How many targets of FBI investigations are able to fire the investigator?
Only one. And he did it. What does that tell you?
It tells me that he is terrified of the FBI investigation of his relationship to Russia.
Terrified? Really?
Yes. He has already demonstrated repeatedly that (1) he wants us to believe that “Russia is a hoax,” and (2) he responds from his gut, not from his head.
Trump’s firing of FBI Director James Comey is comparable to the Saturday night massacre, the name given to Richard Nixon’s firing of Attorney General Elliot Richardson and Deputy Attorney General William Ruckelshaus until he found someone (Robert Bork) willing to fire Special Prosecutor Archibald Cox to block an investigation of himself in the Watergate scandal.
Yesterday the Republican chairman of a Senate Judiciary subcommittee held a hearing that drew public attention to the very issue Trump wants to bury—the Russia connection with himself. Today that chairman, Lindsey Graham, announced he was going to investigate Trump’s business relationships with Russia.
The afternoon-long hearing that Sen. Graham chaired yesterday refreshed the country’s memory of the Russia issue, and the former director of national intelligence, James Clapper, hinted that there might be something there to investigate. James Comey had already said the FBI was investigating possible “coordination”—I would say collusion—between Russian intelligence and Trump’s campaign.
The former acting attorney general Sally Yates made it clear without saying it yesterday that the White House ignored her warning that the president’s national security advisor Michael Flynn could be compromised by the Russians.
Why would the president ignore such a warning? I do not believe it is just loyalty as many of the talking heads suggest but because he is beholden to Flynn for something. Trump’s so-called loyalty has been clearly demonstrated to be situational. Indeed, he fired Flynn when The Washington Post made the issue public.
But the walls were moving inward, facts closing in on Donald Trump. It’s only surprising to me that neither politicians nor journalists are yet talking about whether the president himself is compromised. This action suggests that he is worried about exactly that.
So tonight Trump fired FBI Director James Comey who was investigating him. Today’s firing solves the problem for the president only if the new director is someone who will close that investigation.
The stated reason for the firing—the letter written by Deputy Attorney General Rod Rosenstein about Comey’s horrible mishandling of the Hillary Clinton investigation—was an excuse to fire Comey, not a reason. Not if your name is Donald Trump.
Last Wednesday Comey told the Senate Judiciary Committee it would have been the “death of the FBI as an institution in America” had he remained silent about possible new evidence in the Hillary Clinton investigation. The future of the FBI and, indeed, the future of democracy tonight are at stake.
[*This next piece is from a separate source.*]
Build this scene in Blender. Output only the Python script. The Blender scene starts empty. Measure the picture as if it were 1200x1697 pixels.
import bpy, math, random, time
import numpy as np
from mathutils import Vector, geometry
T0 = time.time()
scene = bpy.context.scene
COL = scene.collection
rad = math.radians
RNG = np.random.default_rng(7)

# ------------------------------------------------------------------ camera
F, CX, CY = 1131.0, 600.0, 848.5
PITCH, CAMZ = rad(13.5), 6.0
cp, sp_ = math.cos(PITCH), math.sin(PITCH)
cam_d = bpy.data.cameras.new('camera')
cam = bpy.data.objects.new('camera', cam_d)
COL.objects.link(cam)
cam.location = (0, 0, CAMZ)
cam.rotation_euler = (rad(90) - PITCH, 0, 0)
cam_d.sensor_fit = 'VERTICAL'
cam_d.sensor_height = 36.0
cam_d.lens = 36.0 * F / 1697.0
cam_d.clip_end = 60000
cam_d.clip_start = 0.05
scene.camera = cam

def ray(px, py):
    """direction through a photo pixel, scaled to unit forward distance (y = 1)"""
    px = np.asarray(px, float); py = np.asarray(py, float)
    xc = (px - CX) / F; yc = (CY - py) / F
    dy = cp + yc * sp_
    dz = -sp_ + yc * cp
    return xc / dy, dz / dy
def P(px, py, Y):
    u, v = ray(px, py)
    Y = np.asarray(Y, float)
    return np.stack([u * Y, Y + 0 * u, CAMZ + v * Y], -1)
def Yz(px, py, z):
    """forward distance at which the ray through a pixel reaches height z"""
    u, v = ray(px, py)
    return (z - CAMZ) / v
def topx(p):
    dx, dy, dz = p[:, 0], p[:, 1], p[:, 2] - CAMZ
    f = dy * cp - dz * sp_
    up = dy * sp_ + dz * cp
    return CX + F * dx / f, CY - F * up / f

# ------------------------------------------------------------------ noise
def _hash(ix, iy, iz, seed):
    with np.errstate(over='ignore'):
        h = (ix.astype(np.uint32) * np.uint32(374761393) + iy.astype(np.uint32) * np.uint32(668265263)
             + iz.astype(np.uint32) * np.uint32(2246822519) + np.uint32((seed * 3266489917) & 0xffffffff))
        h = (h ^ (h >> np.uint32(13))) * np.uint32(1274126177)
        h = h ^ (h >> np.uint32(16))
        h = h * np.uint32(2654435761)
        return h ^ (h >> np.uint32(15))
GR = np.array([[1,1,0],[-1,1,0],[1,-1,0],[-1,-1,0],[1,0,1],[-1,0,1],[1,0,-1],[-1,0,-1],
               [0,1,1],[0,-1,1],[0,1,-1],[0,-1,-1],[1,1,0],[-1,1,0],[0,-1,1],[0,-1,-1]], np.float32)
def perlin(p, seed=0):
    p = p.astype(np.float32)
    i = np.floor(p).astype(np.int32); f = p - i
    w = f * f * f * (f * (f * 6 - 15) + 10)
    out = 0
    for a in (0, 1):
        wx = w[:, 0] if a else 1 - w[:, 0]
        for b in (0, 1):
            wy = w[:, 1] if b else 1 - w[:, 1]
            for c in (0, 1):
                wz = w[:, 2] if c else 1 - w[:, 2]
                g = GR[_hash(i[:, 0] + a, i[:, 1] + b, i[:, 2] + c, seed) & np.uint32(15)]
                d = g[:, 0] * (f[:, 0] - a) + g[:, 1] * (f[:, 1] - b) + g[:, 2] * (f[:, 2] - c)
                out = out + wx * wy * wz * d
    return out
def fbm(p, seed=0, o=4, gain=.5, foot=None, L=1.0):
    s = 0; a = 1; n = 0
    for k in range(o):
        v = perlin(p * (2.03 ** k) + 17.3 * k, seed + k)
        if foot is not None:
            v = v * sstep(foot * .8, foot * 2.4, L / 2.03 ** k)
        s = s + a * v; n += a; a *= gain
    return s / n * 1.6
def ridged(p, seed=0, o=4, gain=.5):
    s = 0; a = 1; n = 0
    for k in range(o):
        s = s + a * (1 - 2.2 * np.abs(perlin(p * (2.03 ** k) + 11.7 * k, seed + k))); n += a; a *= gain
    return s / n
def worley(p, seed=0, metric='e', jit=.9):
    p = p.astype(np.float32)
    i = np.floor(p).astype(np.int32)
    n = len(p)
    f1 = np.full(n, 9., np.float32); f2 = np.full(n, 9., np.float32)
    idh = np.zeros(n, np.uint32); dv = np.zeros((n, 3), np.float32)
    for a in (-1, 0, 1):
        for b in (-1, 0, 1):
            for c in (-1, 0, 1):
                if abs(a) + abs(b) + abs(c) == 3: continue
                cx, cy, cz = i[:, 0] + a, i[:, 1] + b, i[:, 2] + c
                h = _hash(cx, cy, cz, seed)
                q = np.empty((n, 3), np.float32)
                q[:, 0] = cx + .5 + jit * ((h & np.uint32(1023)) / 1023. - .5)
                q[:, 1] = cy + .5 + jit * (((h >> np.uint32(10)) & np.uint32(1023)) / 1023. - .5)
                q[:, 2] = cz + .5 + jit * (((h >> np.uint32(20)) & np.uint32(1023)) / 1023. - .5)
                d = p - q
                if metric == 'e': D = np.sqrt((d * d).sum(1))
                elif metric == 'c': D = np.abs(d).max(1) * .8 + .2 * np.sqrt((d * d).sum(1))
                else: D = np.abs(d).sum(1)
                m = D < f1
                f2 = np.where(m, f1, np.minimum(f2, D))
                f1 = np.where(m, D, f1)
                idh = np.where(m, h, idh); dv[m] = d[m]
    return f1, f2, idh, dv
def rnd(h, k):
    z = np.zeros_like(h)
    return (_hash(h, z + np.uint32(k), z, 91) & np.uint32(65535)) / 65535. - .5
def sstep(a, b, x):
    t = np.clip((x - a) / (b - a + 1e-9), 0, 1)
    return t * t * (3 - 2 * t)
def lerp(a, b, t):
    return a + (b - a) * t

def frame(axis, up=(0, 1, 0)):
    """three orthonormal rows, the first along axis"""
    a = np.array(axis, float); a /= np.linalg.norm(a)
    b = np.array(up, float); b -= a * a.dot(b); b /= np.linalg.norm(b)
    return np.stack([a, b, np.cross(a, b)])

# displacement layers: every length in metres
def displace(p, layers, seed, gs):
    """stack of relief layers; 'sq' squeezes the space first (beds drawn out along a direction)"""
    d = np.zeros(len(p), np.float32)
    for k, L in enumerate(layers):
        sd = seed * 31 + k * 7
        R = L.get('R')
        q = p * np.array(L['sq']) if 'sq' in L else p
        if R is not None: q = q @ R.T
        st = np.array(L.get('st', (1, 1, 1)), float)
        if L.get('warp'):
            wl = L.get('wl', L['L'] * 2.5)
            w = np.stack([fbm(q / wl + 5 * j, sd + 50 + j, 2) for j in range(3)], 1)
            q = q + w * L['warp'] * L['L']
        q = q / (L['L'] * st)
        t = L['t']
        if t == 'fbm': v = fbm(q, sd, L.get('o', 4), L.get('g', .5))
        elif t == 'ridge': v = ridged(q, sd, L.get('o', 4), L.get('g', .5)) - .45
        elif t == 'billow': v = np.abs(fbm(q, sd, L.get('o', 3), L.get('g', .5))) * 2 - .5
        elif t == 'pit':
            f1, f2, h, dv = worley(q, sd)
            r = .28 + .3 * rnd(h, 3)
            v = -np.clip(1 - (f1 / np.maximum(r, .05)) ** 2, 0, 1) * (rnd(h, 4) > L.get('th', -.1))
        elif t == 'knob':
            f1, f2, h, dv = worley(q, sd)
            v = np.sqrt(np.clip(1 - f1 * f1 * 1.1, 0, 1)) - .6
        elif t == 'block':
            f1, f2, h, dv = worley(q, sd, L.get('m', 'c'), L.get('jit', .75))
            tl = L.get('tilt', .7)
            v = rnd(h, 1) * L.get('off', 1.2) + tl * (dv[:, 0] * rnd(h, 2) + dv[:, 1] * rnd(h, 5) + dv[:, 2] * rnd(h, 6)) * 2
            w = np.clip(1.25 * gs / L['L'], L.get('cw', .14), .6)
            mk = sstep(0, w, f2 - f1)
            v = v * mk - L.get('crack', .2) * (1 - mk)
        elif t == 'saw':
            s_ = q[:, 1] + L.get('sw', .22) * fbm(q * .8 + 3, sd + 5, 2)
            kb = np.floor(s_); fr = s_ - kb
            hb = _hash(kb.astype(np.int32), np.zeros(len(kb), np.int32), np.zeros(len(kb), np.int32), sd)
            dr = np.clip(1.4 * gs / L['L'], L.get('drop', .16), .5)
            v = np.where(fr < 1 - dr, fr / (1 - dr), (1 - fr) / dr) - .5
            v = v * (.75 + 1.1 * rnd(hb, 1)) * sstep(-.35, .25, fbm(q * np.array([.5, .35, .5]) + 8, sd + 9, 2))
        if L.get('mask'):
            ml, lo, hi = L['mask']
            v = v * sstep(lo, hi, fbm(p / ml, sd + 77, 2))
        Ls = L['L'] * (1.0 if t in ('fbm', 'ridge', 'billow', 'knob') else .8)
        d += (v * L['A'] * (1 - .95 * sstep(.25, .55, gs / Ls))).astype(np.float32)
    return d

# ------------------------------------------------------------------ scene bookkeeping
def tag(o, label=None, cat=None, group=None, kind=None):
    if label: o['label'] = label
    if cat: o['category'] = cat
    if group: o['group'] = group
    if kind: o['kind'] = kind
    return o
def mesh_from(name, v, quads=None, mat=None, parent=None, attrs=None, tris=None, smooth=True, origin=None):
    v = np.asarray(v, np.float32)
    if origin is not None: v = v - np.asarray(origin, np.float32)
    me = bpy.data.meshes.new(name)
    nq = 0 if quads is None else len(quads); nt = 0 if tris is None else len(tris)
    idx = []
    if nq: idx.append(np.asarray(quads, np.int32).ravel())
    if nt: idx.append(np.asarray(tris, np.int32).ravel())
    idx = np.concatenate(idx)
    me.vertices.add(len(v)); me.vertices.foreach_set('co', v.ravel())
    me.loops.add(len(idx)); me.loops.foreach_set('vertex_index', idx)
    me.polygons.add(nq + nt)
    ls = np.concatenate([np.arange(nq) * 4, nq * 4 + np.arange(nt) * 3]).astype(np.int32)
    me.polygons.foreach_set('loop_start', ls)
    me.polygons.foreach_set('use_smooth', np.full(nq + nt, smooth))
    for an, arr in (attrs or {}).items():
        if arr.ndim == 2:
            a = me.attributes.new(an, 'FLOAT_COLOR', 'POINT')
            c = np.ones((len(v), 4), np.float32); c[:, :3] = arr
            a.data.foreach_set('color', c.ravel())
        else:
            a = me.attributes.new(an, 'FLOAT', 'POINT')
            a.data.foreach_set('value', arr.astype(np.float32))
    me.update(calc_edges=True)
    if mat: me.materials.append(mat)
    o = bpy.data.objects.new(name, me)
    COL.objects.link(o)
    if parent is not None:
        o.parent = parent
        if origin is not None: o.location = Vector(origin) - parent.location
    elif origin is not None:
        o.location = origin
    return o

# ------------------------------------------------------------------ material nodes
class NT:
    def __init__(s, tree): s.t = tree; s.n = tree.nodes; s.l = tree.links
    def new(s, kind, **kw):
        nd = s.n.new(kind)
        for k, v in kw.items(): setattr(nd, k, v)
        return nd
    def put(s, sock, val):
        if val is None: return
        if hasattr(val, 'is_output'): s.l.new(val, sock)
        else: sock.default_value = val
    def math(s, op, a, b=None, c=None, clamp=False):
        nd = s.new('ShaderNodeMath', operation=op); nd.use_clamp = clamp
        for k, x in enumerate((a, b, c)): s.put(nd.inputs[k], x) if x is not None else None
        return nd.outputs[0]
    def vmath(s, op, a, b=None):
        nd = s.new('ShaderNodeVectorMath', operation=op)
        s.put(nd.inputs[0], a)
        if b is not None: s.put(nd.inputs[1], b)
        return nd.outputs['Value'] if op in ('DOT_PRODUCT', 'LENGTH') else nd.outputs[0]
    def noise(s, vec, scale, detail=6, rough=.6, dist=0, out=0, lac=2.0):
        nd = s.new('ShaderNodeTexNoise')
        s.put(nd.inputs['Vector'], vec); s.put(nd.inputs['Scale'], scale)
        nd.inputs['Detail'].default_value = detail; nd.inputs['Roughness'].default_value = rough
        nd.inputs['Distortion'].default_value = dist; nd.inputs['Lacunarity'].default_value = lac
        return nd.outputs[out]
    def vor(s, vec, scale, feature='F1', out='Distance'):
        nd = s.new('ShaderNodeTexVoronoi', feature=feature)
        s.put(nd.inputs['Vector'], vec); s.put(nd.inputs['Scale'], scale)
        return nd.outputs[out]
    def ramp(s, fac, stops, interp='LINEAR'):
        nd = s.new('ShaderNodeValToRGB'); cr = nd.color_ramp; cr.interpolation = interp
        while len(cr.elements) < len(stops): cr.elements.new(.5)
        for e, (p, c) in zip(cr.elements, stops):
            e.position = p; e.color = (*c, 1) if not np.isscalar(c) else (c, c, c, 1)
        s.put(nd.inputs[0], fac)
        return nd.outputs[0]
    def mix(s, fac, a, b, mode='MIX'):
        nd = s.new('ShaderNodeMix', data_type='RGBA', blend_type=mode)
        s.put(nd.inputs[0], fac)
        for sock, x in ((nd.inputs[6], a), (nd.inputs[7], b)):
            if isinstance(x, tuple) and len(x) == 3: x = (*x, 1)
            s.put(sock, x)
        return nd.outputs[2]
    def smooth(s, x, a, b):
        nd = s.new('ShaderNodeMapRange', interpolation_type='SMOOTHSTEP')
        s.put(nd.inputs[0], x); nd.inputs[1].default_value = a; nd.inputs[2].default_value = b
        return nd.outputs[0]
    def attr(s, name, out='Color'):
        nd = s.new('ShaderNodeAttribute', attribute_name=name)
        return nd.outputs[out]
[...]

This continues a purge of law enforcement officers who have the goods on him. He fired Preet Bharara, the U.S. attorney for the southern district of New York who was investigating him. He fired Sally Yates, the acting attorney general of the United States who was investigating him. And now he’s fired James Comey, the FBI director who was investigating him.
The pattern of this purge is becoming painfully clear. And it should be even to his Republican defenders in Congress. The worst-case scenario is that Trump appoints—and our Republican-controlled Congress confirms—a new FBI director who is willing to turn the agency into a gestapo that will do the president’s bidding. Only Republicans can prevent that result.
So what matters now is who wins the coming confrontation between the president and the self-interested Republicans in Congress who must decide whether to defend themselves or their president.
Our democracy depends on their self interest.